Voici donc la deuxième partie du diptyque réalisé par Clint Eastwood sur la bataille d'Iwo Jima. J'avais tenu à voir les deux films dans la foulée pour bien en apprécier la cohérence.
D'ailleurs, je n'ai pas connaissance que ce type d'exercice ait déjà été fait, du moins avec autant de minutie. Par exemple, le débarquement des troupes américaines est saisissant de symétrie avec les américains qui débarquent et partent à la conquête avec confiance et les japonais qui attendent qu'ils aient suffisamment avancé. Dans un film comme dans l'autre il n'y a pas de triomphalisme au moins au niveau du terrain (vu l'hécatombe, il n'y a pas de quoi) ; côté japonais, les gens ayant parfaitement conscience qu'ils sont désormais seuls à défendre un empire après la déroute complète des forces aéronavales japonaises les mois précédents, se préparent pour le sacrifice comme exigé par l'empereur.
L'intérêt de ces deux films est d'éviter le manichéisme classiques des bons d'un côté et des méchants de l'autre. Que les choses sont plutôt dans un gris plus ou moins foncé d'autant plus que le général japonais et son adjoint direct un colonel eurent précédemment de très bonnes relations avec les américains, l'un en qualité de diplomate et l'autre ayant été champion olympique aux jeux de Los Angeles en 1932. Le scénario ayant été bâti sur des lettres déterrées quelques années plus tard et sur de rares témoignages, bien difficile de savoir quelle fut la vraie réalité sauf à considérer le nombre de tués (environ 20000) et le nombre de prisonniers (environ 200) traduisant un certain degré d'abnégation nationaliste dans le camp japonais.
Quelque chose que j'ai trouvée bien dans le DVD est l'absence d'une version anglaise du film. Les japonais parlent japonais et seuls le général et le colonel parlent anglais dans les flash-backs concernant leur vie antérieure ou dans l'interrogatoire mené par le général sur un prisonnier américain. J'ai trouvé que cela donnait un meilleur cachet d'authenticité. Cependant pour tempérer mon commentaire, sachant que le DVD comporte aussi une VF et sachant l'horreur de l'américain moyen à propos des sous-titres, je ne jurerai pas de la non-existence d'une version en anglais …

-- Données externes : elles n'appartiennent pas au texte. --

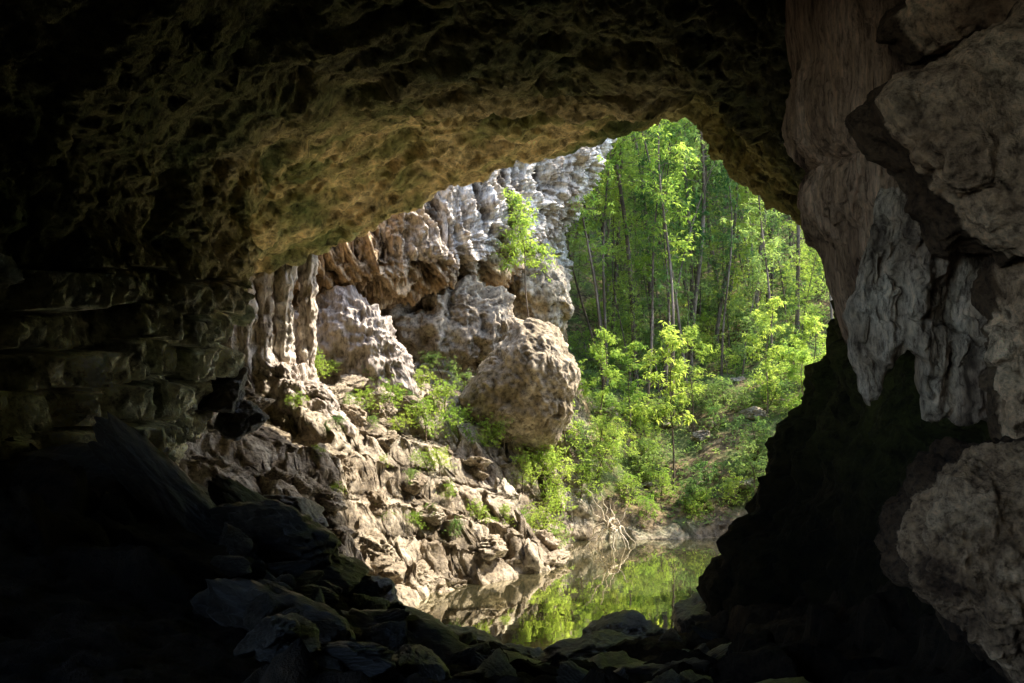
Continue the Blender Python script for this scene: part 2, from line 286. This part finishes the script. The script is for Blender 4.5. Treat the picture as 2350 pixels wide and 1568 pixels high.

Le reproche que je faisais sur l'aspect un peu brouillon de "Mémoires de nos pères" du fait des nombreux flash-backs et des passages "de nos jours", ne s'applique pas ici où la lecture est beaucoup plus linéaire et centrée sur moins de personnages.
Côté mise en scène, les batailles sont parfaitement bien rendues et tout aussi lisibles. La couleur lors des batailles dans les deux films est filtrée pour donner une espèce d'ocre grisonnante (pas mieux comme qualificatif…) accentuant la tristesse mais surtout l'aspect hideux d'une guerre.
Un mot sur la musique écrite par Kyle Eastwood qui est très belle mais d'une facture classique. A la réflexion, je me suis demandé in petto s'il n'aurait pas été mieux qu'il y ait quelques mélodies japonaises qui auraient amené un peu plus de couleur locale. Il est possible que ce choix n'ait pas été retenu pour simplement éviter de tomber dans la caricature. Je ne sais pas.
Au final, j'ai préféré ce deuxième volet du diptyque plus émouvant, plus homogène dans la réalisation. Comme dans "mémoires de nos pères", Clint Eastwood laisse transparaître le message de l'absurdité de la guerre et de ceux qui la commanditent : chez les vainqueurs, on fabrique les héros pour les exhiber, chez les vaincus, les héros se tuent pour éviter le déshonneur.